この事件は、突発的に起こったものではなく、何らかの意図のもとに周到に計画されていたものである。

 

(5) 中国二十九軍の一部が、通州近くの宝通寺に駐屯していた。

  蒋介石軍の中には多数の共産党が配置されていた。1936.12.12 西安事件により蒋介石は監禁され、北伐(対共産党攻撃)を止めコミンテルンにより反日政策をとらされていた。

そして共産党員が主導するこの二十九軍が、日本軍に威圧的な行動をとってきた。

 

(6) このため日本軍は、宝通寺より撤退することを二十九軍に要請したが、聞く耳を持たなかった。

  しかも当時の南京放送が「支那軍大勝利、日本軍敗退、日本人全滅」と毎日放送していた。

更には、通州の朝鮮人たちが一斉に日本人の悪口を言いふらして回っていた。通州には険悪な空気が蔓延しだしていた。
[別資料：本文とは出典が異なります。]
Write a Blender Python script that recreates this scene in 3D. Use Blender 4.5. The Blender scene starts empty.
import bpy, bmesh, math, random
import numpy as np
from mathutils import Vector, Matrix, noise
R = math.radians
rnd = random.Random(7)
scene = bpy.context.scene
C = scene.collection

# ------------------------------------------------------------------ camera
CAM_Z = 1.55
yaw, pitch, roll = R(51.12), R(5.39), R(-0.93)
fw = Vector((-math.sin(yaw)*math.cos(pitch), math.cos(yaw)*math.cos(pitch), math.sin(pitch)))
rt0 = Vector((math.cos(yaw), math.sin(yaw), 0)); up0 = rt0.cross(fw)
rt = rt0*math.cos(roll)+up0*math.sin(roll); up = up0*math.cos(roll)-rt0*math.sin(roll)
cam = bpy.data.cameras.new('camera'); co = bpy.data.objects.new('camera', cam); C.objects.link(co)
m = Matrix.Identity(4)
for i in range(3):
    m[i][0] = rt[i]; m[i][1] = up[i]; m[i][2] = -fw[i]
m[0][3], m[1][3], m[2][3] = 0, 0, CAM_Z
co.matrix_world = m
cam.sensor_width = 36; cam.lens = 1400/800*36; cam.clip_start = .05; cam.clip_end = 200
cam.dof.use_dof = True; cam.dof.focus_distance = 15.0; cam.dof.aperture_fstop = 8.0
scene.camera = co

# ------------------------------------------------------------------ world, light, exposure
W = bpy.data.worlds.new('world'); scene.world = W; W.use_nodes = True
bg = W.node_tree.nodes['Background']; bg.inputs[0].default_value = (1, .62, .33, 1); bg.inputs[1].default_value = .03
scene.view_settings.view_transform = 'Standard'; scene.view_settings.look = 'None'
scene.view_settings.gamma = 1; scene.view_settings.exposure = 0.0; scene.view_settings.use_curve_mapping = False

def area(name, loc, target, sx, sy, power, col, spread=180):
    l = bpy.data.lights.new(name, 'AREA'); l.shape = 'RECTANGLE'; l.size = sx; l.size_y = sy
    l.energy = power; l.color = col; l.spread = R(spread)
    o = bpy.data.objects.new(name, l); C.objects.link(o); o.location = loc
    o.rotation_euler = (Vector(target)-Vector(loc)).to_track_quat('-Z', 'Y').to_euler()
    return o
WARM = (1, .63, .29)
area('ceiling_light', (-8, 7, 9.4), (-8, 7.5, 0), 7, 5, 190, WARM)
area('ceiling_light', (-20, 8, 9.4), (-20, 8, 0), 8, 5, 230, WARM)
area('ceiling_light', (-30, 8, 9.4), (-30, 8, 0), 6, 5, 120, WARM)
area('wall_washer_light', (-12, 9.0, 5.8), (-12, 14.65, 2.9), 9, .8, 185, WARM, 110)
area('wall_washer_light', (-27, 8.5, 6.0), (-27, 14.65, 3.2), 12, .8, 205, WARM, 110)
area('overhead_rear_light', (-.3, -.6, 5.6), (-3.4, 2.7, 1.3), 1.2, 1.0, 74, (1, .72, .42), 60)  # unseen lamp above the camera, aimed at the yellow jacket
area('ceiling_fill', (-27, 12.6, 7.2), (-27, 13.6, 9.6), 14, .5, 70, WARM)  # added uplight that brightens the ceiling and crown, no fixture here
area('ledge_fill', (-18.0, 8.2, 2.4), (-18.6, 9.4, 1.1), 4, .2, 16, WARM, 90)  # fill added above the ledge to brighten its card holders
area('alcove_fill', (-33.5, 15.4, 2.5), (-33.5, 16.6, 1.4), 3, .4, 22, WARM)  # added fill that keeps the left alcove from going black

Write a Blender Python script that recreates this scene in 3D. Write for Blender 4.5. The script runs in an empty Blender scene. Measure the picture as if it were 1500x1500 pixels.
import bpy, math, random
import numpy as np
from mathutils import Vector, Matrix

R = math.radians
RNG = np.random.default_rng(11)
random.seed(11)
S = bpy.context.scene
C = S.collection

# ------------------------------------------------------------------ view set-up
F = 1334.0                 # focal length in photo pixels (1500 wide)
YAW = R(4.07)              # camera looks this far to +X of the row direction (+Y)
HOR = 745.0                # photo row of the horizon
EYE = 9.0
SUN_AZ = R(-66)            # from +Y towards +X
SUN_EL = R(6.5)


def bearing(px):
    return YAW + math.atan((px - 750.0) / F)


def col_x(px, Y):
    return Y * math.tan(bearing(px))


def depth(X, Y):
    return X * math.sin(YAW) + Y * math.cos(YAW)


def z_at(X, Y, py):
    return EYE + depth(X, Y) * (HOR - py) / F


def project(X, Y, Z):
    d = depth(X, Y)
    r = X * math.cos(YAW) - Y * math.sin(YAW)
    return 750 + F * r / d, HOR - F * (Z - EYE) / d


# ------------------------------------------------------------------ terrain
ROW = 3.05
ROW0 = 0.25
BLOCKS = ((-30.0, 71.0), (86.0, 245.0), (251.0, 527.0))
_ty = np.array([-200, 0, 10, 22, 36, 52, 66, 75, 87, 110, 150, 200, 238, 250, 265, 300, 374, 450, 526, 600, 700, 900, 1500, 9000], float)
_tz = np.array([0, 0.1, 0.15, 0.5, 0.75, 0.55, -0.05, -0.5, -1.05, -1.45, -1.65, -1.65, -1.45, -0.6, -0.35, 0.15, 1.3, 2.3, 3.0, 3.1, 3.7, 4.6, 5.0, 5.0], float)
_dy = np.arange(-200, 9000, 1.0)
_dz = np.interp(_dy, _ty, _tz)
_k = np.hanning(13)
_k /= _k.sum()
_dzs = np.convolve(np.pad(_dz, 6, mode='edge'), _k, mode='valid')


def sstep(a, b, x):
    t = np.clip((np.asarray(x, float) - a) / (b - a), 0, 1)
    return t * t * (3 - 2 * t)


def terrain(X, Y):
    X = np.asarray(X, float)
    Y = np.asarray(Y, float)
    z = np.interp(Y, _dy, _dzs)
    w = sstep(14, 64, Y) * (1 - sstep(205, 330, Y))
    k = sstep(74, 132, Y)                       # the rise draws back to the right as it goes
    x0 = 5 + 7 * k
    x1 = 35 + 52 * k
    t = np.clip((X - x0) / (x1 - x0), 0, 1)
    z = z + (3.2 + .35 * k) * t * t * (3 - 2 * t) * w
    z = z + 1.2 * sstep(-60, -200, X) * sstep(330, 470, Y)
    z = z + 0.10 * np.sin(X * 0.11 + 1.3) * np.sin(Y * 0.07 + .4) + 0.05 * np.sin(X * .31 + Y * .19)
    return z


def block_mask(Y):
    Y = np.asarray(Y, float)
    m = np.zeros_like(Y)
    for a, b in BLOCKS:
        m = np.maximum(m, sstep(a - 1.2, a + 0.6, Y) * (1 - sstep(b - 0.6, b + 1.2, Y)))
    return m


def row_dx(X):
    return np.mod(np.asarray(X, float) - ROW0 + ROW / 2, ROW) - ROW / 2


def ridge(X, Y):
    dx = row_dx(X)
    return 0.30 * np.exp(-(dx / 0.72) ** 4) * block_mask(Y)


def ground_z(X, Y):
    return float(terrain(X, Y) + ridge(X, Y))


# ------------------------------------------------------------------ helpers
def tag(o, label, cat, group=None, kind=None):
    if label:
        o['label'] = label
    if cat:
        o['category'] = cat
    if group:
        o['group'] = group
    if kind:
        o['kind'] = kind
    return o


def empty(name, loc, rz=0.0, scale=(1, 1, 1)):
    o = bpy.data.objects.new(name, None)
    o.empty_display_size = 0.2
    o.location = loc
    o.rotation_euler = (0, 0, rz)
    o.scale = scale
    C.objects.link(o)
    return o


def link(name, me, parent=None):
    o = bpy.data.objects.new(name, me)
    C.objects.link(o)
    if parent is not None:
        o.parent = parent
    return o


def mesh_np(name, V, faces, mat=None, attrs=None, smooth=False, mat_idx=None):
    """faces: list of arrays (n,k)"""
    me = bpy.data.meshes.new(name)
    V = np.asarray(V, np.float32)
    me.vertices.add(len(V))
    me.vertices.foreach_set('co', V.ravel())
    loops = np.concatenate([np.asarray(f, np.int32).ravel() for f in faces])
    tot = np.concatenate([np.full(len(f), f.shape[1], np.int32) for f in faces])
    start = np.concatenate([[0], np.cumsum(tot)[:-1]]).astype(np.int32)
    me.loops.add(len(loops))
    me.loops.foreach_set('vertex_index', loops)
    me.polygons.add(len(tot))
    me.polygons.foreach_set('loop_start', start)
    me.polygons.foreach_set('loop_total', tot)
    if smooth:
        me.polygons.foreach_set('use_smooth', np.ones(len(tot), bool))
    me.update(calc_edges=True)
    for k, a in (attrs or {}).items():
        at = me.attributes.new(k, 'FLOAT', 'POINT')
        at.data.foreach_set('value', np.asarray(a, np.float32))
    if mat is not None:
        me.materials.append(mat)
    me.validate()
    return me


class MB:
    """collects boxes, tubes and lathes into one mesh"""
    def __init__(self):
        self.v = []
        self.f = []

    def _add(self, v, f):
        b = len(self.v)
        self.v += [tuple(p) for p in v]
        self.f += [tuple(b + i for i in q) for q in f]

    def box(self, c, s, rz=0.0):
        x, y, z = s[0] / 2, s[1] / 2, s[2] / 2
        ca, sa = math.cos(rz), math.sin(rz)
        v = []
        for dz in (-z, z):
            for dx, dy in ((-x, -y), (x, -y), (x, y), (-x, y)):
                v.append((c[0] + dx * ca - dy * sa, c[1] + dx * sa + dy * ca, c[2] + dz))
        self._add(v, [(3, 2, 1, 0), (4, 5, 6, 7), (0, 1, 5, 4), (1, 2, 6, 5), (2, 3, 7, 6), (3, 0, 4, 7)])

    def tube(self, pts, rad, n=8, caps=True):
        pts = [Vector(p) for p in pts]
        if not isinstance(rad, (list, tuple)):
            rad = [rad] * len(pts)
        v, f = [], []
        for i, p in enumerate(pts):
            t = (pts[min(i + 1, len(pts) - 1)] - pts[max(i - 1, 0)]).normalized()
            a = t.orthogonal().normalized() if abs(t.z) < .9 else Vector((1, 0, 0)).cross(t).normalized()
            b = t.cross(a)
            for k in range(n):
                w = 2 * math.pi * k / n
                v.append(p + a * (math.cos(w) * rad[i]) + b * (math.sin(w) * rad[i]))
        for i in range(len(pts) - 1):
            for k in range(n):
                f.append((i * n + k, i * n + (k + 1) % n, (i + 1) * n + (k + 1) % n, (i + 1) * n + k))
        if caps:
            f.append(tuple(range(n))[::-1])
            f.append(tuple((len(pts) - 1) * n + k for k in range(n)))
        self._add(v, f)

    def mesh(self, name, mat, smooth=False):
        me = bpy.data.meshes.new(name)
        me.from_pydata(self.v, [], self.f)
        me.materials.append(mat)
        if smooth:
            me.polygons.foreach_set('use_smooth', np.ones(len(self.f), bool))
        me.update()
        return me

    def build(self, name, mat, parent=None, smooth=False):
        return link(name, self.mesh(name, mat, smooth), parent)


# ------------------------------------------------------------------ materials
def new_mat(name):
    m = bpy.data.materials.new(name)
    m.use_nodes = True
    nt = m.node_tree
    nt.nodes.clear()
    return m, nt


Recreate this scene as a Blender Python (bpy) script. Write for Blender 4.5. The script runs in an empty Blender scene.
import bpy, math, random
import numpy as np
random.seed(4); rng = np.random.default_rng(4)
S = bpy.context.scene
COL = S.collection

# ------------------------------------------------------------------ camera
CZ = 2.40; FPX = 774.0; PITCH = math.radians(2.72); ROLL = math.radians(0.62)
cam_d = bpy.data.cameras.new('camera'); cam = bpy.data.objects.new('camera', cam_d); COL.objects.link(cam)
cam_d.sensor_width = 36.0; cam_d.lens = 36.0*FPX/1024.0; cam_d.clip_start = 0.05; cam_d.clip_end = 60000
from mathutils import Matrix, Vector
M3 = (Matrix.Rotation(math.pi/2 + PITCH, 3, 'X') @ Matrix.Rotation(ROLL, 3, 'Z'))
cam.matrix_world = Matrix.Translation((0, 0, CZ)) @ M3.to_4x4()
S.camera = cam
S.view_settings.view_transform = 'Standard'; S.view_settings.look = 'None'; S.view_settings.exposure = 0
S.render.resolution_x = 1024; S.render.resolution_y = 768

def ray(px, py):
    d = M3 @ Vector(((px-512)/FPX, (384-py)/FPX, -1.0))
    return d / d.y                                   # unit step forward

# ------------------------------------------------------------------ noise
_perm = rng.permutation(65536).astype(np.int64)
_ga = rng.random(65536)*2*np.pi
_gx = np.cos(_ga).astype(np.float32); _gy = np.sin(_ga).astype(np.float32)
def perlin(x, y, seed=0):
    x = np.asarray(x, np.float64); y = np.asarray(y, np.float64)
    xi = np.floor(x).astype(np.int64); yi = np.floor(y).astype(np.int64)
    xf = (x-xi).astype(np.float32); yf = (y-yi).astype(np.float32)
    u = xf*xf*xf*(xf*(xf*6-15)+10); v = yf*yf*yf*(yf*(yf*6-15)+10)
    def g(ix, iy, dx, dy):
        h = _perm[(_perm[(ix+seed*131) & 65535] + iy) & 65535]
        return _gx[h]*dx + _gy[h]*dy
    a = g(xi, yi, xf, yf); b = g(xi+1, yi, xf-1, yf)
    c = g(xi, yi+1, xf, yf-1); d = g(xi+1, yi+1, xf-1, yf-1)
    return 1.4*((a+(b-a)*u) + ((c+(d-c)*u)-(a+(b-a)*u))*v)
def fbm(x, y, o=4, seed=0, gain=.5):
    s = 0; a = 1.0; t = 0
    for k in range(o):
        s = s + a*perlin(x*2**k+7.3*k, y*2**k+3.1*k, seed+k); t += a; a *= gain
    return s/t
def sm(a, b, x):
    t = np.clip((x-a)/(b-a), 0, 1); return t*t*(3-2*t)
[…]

保安隊は、蒋介石側につく方が利益になると、欲にも駆られて寝返ったものであった。

 

(7) 通州保安隊と中国二十九軍の宝通寺部隊は、ずっと早くから内通し合っていた。
  事件翌日反撃に出た日本軍が捕獲した保安隊の武器類の中には、中国二十九軍の所属部隊名の書いてある「青天白日旗」があった。

 

(8) その日729には、通州の日本守備隊は作戦のため通州から出ていた。わずかな手勢しか通州にはおいていなかった。